Patel’s laboratory, New York’s immensely wealthy 12th district, bears little resemblance to most other contended districts.

“That’s transparently false,” said New York-based journalist Sean McElwee, citing Hillary Clinton’s loss as a catalyst for a rise in women candidates—many of whom have won. “It’s literal fucking American history.” Obama’s landslide elections were born out of Bush-era activism and persistent demoralization, he argued. McElwee took interest in Patel after he became the first congressional candidate to propose defunding ICE. As McElwee sees it, untouchable Democratic strongholds like NY-12 should be hotbeds of progressive innovation and debate, in part because of the ease with which young voters can join the process. “Young Democrats are always thinking about the future. They want to see candidates that look like them. [Patel’s campaign] is so much more about setting up a base, a volunteer infrastructure, and teaching these kids how to organize, use VAN, to use social media—engaging a new electorate,” he added.

But as the 2018 midterms begin to spit out new and familiar narratives about left and progressive strategy, especially under the miasma of Trumpism, it’s becoming clear that “New Blood” globalized brand design cannot augment or replace the rhetorical force of a committed stance—one rooted in the overwhelming social and economic problems faced by constituents. Of course, Patel’s laboratory, New York’s immensely wealthy 12th district, bears little resemblance to most other contended districts, and this fact alone undermines his claim to the “scalability” of his marketing attack. What’s more, the presentation of global design is not itself without ideological content. Embedded in an Uberish logo, for example, is a reminder of the insecurities born from the gig economy; every act of sanitized global appeal carries with it the erasure of local difficulties.

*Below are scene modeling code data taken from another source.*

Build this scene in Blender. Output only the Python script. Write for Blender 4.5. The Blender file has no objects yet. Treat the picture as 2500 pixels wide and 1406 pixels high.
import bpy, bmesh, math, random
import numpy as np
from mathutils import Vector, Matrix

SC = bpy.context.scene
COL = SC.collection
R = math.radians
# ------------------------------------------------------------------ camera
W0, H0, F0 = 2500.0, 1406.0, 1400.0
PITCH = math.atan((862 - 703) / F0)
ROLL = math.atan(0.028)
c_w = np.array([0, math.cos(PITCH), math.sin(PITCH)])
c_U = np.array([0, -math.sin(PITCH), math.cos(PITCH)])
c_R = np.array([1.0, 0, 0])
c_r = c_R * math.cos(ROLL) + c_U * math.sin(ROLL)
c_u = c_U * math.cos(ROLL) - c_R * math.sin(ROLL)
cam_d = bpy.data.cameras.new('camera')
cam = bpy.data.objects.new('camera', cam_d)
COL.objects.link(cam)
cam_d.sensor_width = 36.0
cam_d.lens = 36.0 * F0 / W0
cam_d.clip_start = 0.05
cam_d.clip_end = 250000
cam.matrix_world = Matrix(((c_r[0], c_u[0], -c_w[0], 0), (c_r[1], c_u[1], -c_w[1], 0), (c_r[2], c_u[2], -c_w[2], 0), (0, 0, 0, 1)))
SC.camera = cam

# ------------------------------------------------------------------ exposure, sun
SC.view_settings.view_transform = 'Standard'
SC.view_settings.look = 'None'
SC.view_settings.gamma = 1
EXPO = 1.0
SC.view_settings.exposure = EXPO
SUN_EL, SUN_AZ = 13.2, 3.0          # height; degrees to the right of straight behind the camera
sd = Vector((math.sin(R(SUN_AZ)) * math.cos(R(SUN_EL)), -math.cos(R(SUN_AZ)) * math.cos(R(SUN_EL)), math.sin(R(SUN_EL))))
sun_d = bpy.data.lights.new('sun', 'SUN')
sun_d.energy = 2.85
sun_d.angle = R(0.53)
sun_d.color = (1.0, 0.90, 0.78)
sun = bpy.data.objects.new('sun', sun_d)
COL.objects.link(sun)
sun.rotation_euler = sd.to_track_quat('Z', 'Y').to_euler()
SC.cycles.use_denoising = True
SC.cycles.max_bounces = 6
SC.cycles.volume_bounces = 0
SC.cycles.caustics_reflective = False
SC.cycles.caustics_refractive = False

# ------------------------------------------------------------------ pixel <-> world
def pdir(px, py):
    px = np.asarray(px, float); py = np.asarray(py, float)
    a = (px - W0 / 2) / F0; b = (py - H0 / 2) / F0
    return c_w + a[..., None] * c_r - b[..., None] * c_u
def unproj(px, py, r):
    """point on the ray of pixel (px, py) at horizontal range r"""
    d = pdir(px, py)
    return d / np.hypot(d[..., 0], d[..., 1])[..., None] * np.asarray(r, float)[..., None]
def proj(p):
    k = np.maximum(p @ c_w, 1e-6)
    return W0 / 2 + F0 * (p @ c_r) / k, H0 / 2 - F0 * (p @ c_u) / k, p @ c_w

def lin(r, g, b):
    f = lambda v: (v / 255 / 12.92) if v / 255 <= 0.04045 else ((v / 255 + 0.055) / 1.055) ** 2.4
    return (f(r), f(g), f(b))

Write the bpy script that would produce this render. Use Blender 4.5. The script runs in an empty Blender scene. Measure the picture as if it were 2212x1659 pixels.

Late in May, in the same week that the Daily News ran a story about a history of labor violations at Patel’s family hotels, the campaign chose to drop some new merch. Its Instagram feed showed stylized photographs of staffers and volunteers modeling $50 “New Blood” shirts. The text on each shirt was printed in a gooey font, bringing to mind melted strawberry ice cream.

“[Is this a] lifestyle brand or a political campaign?” an Instagram user asked in the comment section.

Patel’s account replied, using the smiling emoji in sunglasses, “Both.”